_PROBLEM TO SOLVE_
Where a line below holds the string "part", copy that line.

_DATA BLOCK_
· · · · · · ·

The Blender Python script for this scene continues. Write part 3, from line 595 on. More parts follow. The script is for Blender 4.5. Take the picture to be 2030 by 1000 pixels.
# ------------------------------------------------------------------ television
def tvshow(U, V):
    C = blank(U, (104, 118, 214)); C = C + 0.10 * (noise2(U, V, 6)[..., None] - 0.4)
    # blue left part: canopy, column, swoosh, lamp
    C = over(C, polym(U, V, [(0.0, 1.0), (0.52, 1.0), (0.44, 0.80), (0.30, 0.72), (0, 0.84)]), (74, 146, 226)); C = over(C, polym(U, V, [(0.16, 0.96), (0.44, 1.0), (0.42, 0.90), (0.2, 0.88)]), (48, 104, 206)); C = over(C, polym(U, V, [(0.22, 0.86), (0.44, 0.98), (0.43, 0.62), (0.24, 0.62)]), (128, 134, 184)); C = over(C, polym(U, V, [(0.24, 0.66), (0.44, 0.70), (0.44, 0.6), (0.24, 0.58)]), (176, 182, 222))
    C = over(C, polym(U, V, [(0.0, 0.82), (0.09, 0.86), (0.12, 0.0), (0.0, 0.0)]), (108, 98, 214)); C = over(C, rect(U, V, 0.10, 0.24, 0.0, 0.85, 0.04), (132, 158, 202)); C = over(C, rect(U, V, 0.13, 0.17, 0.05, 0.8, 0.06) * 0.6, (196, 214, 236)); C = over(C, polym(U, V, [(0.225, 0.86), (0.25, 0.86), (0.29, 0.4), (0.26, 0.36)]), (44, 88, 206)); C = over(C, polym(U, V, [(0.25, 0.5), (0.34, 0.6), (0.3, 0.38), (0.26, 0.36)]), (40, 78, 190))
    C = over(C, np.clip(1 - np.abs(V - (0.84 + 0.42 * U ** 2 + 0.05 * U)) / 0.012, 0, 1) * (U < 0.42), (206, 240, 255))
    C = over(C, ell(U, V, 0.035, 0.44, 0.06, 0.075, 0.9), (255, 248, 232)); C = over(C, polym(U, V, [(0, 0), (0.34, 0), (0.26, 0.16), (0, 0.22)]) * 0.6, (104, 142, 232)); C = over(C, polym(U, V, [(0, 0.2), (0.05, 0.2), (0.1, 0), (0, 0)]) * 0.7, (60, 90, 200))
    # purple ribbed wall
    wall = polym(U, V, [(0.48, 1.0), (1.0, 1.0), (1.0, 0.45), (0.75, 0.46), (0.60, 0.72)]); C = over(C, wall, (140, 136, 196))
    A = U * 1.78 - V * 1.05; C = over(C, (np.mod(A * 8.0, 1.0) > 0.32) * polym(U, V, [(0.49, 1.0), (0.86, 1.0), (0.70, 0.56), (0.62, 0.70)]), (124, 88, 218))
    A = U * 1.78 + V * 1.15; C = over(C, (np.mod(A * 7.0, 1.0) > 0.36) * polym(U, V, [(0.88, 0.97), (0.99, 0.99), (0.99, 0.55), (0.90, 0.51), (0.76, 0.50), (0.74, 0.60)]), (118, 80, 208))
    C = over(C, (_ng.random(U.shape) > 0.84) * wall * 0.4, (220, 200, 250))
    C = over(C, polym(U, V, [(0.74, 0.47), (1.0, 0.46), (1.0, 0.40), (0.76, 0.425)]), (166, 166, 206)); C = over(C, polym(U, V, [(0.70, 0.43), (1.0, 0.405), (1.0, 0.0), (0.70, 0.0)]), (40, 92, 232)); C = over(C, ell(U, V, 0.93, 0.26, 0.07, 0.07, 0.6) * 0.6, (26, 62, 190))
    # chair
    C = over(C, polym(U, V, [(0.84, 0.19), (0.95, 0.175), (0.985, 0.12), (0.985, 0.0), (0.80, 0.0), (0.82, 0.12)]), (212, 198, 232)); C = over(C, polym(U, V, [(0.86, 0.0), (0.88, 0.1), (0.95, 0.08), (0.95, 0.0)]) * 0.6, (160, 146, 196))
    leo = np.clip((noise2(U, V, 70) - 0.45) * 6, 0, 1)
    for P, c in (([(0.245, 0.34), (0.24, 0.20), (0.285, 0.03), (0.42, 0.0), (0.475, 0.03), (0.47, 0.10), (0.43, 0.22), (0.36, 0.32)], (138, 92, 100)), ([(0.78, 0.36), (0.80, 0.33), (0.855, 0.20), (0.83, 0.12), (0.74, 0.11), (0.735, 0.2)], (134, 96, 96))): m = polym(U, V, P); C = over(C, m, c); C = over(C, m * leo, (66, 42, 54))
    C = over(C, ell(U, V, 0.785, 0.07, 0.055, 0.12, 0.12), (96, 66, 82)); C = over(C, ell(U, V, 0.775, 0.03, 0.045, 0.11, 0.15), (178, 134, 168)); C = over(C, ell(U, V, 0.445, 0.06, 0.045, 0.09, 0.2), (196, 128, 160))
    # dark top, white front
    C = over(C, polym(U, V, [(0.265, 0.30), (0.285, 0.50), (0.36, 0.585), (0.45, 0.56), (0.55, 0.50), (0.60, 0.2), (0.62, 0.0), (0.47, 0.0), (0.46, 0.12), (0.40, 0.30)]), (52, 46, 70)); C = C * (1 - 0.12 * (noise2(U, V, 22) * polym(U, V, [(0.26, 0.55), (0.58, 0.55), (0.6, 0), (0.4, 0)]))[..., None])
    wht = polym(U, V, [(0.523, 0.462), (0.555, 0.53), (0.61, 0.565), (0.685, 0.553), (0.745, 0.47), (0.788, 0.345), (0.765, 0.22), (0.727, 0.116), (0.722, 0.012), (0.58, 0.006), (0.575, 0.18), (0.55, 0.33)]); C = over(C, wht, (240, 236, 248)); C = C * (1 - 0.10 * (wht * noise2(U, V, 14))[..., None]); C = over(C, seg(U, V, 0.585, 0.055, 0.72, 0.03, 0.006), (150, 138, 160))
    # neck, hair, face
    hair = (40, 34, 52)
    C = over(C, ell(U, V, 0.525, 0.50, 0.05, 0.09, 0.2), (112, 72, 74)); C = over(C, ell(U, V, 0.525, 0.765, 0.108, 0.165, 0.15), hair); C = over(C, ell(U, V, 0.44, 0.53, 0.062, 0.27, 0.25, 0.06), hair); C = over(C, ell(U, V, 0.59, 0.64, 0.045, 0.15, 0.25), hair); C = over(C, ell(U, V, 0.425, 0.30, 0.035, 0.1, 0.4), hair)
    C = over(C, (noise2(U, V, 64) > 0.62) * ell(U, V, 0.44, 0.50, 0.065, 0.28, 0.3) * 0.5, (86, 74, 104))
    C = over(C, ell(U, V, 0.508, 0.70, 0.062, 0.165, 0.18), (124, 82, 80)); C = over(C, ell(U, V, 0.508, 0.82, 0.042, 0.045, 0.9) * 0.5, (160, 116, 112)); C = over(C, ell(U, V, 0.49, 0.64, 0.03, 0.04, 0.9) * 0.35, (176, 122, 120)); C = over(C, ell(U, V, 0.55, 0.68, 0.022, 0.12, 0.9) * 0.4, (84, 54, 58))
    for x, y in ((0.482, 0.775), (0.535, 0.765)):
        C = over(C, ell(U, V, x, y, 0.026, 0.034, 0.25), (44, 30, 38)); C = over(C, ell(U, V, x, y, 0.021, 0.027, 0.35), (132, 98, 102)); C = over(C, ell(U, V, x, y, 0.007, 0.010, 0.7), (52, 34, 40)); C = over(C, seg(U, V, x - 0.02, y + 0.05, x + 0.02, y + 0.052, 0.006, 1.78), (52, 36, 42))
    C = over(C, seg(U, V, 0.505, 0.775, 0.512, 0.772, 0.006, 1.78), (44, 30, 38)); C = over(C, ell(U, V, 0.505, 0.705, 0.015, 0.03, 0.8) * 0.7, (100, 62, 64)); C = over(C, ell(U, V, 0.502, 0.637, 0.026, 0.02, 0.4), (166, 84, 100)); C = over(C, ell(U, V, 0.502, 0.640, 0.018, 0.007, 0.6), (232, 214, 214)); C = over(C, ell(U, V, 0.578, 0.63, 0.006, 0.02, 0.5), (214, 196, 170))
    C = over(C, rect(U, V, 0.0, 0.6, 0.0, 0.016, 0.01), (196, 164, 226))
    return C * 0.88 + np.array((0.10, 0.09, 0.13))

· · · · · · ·

_WORKED SOLUTION_
The Blender Python script for this scene continues. Write part 3, from line 595 on. More parts follow. The script is for Blender 4.5. Take the picture to be 2030 by 1000 pixels.
    # blue left part: canopy, column, swoosh, lamp